__WHAT IS EXPECTED__. Copy every line of the data in which the word "part" occurs.
* start *
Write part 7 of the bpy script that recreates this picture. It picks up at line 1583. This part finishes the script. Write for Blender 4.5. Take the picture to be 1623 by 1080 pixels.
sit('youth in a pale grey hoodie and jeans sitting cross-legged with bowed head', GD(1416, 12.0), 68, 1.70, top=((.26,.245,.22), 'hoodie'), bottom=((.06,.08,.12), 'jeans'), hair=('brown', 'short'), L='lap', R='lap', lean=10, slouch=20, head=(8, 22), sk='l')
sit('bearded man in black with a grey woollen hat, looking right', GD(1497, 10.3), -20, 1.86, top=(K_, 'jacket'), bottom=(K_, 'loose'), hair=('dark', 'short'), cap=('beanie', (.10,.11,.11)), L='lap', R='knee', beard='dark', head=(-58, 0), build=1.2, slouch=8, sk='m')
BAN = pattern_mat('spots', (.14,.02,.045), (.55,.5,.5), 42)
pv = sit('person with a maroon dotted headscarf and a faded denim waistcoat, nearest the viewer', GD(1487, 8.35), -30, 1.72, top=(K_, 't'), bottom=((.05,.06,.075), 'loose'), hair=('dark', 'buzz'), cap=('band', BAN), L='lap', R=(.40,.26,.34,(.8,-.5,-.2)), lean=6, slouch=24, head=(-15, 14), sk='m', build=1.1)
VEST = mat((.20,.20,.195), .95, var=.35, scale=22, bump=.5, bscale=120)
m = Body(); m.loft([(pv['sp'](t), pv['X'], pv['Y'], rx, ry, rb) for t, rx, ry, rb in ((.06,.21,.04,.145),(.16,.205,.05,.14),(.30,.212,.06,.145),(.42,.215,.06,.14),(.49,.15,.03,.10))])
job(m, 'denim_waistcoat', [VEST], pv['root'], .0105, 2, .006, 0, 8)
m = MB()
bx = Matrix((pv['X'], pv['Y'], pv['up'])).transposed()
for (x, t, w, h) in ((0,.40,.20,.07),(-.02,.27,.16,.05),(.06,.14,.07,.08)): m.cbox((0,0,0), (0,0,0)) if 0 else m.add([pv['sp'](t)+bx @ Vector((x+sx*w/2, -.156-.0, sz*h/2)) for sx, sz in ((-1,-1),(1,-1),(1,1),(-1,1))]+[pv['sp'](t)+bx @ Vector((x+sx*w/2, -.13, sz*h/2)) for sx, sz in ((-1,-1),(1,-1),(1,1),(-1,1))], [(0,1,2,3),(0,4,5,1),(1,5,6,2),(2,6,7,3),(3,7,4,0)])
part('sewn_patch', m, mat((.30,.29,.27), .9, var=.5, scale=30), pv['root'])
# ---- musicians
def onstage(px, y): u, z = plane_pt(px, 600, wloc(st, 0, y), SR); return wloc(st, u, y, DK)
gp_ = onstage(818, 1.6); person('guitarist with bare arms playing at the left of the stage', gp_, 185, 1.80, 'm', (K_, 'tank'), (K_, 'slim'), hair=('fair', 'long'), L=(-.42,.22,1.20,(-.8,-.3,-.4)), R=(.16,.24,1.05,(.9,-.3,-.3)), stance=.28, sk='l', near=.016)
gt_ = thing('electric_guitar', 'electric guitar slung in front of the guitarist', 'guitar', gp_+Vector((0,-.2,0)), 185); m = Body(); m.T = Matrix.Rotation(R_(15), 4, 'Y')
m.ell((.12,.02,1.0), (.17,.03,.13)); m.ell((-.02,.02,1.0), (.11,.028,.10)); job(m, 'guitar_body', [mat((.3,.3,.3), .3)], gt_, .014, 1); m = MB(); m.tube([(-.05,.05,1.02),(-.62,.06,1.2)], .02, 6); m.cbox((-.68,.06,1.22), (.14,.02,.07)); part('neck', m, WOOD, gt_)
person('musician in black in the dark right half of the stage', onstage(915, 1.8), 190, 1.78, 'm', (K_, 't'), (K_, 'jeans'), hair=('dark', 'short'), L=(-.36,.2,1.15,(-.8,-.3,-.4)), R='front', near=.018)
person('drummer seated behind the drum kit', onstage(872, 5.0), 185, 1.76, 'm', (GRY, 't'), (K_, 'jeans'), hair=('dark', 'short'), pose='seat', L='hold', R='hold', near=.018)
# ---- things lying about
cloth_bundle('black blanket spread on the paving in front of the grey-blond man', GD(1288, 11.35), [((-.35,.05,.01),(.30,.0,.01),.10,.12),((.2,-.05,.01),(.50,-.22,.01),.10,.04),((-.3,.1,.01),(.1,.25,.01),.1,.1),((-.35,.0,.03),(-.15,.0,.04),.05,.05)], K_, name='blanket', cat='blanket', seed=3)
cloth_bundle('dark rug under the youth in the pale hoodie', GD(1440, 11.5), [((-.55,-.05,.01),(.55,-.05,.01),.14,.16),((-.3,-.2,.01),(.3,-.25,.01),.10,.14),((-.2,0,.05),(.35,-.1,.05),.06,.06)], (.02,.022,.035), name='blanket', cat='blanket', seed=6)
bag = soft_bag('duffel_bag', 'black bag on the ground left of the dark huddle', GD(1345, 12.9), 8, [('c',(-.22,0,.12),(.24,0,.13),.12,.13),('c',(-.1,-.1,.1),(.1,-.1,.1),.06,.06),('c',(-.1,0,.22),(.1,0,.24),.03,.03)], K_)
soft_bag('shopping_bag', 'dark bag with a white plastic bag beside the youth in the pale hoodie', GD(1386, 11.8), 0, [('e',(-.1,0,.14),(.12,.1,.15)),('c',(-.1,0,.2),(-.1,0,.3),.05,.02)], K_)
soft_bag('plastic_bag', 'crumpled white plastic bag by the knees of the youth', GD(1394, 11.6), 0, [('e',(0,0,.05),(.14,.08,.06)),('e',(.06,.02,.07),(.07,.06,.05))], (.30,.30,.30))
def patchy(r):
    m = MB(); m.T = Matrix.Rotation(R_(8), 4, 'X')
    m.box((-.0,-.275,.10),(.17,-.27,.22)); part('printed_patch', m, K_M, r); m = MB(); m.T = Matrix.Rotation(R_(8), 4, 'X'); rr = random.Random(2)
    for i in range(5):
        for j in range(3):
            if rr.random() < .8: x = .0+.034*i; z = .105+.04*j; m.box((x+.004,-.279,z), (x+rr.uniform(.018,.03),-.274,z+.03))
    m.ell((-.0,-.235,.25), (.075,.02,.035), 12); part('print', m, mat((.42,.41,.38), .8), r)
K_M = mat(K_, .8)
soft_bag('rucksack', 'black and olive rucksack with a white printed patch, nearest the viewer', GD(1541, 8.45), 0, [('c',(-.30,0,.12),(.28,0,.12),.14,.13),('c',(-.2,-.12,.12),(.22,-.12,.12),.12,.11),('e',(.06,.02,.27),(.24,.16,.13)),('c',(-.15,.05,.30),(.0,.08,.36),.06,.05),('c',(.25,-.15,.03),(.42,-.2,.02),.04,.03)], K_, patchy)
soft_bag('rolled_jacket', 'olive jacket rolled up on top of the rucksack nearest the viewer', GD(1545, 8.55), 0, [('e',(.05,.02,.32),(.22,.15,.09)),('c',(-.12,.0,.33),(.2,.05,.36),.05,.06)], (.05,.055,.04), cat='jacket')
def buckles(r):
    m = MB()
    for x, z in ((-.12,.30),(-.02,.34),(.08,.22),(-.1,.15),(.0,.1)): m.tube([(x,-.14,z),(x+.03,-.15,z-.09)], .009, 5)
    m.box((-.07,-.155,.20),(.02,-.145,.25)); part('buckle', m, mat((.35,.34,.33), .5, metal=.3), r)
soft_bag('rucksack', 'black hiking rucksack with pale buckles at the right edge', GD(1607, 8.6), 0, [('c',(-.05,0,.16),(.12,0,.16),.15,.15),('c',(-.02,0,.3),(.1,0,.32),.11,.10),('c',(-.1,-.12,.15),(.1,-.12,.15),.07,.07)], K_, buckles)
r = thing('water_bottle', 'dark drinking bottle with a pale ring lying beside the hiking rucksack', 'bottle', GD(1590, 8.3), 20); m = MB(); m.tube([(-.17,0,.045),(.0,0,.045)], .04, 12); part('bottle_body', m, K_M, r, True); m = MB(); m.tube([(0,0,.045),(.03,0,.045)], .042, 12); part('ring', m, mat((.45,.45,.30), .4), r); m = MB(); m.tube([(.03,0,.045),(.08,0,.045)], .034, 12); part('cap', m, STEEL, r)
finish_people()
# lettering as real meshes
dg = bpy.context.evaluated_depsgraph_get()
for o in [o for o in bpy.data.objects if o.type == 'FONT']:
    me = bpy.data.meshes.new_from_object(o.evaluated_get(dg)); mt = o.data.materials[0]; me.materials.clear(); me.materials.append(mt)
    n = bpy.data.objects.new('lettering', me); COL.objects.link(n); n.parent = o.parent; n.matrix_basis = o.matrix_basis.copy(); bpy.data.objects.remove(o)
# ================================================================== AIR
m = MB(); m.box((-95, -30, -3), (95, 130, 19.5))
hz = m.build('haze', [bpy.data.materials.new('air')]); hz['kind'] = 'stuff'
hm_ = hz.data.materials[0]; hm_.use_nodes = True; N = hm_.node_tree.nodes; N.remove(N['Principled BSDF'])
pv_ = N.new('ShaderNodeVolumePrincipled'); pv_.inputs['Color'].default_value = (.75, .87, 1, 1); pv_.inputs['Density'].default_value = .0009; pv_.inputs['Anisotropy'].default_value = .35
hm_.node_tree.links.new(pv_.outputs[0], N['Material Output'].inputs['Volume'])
* end *
__EXERCISE RESPONSE__.
Write part 7 of the bpy script that recreates this picture. It picks up at line 1583. This part finishes the script. Write for Blender 4.5. Take the picture to be 1623 by 1080 pixels.
part('sewn_patch', m, mat((.30,.29,.27), .9, var=.5, scale=30), pv['root'])
m.ell((.12,.02,1.0), (.17,.03,.13)); m.ell((-.02,.02,1.0), (.11,.028,.10)); job(m, 'guitar_body', [mat((.3,.3,.3), .3)], gt_, .014, 1); m = MB(); m.tube([(-.05,.05,1.02),(-.62,.06,1.2)], .02, 6); m.cbox((-.68,.06,1.22), (.14,.02,.07)); part('neck', m, WOOD, gt_)
    m.box((-.0,-.275,.10),(.17,-.27,.22)); part('printed_patch', m, K_M, r); m = MB(); m.T = Matrix.Rotation(R_(8), 4, 'X'); rr = random.Random(2)
    m.ell((-.0,-.235,.25), (.075,.02,.035), 12); part('print', m, mat((.42,.41,.38), .8), r)
    m.box((-.07,-.155,.20),(.02,-.145,.25)); part('buckle', m, mat((.35,.34,.33), .5, metal=.3), r)
r = thing('water_bottle', 'dark drinking bottle with a pale ring lying beside the hiking rucksack', 'bottle', GD(1590, 8.3), 20); m = MB(); m.tube([(-.17,0,.045),(.0,0,.045)], .04, 12); part('bottle_body', m, K_M, r, True); m = MB(); m.tube([(0,0,.045),(.03,0,.045)], .042, 12); part('ring', m, mat((.45,.45,.30), .4), r); m = MB(); m.tube([(.03,0,.045),(.08,0,.045)], .034, 12); part('cap', m, STEEL, r)